#### EXERCISE DESCRIPTION
The lines to reproduce run from the first one through the line containing "for o in list(bpy.data.objects): bpy.data.objects.remove(o)". Reproduce them exactly.

#### SOURCE EXCERPT
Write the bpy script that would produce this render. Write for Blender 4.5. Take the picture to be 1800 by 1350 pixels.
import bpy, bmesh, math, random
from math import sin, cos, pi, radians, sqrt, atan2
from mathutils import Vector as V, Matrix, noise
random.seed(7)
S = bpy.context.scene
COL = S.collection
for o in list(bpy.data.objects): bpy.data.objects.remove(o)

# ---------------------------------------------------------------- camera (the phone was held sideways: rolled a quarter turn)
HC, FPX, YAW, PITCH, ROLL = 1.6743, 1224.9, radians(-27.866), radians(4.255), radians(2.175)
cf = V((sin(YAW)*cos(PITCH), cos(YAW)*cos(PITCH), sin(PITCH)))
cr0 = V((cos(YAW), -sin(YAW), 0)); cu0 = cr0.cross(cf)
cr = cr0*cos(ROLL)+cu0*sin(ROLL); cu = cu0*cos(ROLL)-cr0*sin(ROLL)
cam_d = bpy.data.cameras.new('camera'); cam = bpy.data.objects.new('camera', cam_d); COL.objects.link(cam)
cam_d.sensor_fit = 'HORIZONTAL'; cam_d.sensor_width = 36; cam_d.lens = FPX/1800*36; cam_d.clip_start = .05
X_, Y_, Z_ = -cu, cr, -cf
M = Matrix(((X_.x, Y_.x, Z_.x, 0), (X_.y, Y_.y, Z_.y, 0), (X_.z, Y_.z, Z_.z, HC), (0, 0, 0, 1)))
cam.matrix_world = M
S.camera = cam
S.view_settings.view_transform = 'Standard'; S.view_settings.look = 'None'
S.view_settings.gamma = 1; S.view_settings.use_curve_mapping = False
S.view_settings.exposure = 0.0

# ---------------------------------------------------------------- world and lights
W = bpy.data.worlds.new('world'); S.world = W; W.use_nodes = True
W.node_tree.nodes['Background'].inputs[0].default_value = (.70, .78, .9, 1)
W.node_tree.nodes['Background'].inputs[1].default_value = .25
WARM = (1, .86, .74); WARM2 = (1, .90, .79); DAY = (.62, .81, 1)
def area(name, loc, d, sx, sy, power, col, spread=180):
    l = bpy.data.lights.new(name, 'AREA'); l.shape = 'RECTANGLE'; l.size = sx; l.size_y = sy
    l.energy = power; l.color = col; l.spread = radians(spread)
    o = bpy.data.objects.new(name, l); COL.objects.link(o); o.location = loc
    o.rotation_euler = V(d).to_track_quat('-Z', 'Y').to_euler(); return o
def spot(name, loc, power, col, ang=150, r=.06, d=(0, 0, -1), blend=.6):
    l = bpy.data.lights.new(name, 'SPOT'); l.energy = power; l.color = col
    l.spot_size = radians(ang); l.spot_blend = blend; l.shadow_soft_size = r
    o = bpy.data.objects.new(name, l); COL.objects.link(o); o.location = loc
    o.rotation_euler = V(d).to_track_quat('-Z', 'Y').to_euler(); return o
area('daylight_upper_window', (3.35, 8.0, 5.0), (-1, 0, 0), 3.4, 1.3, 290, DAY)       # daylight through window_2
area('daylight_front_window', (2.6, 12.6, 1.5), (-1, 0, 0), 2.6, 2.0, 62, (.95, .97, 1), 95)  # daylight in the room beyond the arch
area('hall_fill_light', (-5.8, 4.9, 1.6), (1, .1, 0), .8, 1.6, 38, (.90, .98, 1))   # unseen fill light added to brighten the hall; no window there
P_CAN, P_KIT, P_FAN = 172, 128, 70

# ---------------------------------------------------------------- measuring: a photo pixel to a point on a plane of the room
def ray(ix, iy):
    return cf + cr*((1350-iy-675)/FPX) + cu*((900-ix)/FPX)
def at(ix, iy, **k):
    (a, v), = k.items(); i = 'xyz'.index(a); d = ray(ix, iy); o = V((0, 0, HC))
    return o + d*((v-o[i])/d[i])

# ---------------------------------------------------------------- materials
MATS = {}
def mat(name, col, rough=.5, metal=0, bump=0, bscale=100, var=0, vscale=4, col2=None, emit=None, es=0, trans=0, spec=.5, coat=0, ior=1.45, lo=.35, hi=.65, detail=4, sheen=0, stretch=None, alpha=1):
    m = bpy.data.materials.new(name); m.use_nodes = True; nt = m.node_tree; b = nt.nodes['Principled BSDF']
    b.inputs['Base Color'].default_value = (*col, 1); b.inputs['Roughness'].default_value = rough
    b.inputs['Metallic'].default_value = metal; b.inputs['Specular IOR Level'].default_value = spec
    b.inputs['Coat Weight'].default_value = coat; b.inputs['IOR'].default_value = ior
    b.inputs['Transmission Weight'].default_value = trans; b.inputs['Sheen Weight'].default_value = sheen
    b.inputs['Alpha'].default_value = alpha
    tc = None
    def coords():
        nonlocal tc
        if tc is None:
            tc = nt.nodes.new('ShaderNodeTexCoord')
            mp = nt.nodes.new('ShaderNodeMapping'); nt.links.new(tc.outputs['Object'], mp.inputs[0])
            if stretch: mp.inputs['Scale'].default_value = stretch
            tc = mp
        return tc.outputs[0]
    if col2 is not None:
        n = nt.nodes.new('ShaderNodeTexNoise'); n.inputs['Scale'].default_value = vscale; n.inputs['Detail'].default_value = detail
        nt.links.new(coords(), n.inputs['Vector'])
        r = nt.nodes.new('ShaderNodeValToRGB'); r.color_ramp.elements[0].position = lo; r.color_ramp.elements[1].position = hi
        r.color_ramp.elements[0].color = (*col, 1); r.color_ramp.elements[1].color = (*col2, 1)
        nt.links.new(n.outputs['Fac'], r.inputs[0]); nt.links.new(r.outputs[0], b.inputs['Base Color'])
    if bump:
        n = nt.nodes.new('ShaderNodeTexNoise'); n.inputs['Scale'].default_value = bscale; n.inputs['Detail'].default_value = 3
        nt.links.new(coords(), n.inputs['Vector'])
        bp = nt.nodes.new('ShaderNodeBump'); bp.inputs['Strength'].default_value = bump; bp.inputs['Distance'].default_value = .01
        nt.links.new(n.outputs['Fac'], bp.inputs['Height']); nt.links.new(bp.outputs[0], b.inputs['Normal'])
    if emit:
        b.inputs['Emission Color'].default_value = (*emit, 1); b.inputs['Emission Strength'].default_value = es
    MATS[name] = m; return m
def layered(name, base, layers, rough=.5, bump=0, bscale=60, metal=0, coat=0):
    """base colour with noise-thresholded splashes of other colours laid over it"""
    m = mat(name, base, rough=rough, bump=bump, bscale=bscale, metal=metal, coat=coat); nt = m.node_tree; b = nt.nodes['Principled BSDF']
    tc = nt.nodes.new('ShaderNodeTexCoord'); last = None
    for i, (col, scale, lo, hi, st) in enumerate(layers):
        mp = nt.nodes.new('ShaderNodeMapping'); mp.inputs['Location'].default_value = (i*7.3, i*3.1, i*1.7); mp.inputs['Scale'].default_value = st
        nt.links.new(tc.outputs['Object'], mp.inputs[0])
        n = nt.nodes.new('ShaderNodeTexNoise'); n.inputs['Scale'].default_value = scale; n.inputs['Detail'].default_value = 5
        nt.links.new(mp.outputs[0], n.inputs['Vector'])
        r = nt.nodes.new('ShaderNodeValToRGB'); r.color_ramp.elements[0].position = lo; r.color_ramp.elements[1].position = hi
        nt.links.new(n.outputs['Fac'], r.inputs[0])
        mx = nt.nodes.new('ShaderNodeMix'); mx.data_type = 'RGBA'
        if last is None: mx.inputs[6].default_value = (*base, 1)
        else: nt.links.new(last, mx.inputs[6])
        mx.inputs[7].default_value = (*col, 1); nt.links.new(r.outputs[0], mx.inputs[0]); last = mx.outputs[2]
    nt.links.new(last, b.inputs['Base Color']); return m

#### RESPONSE
Write the bpy script that would produce this render. Write for Blender 4.5. Take the picture to be 1800 by 1350 pixels.
import bpy, bmesh, math, random
from math import sin, cos, pi, radians, sqrt, atan2
from mathutils import Vector as V, Matrix, noise
random.seed(7)
S = bpy.context.scene
COL = S.collection
for o in list(bpy.data.objects): bpy.data.objects.remove(o)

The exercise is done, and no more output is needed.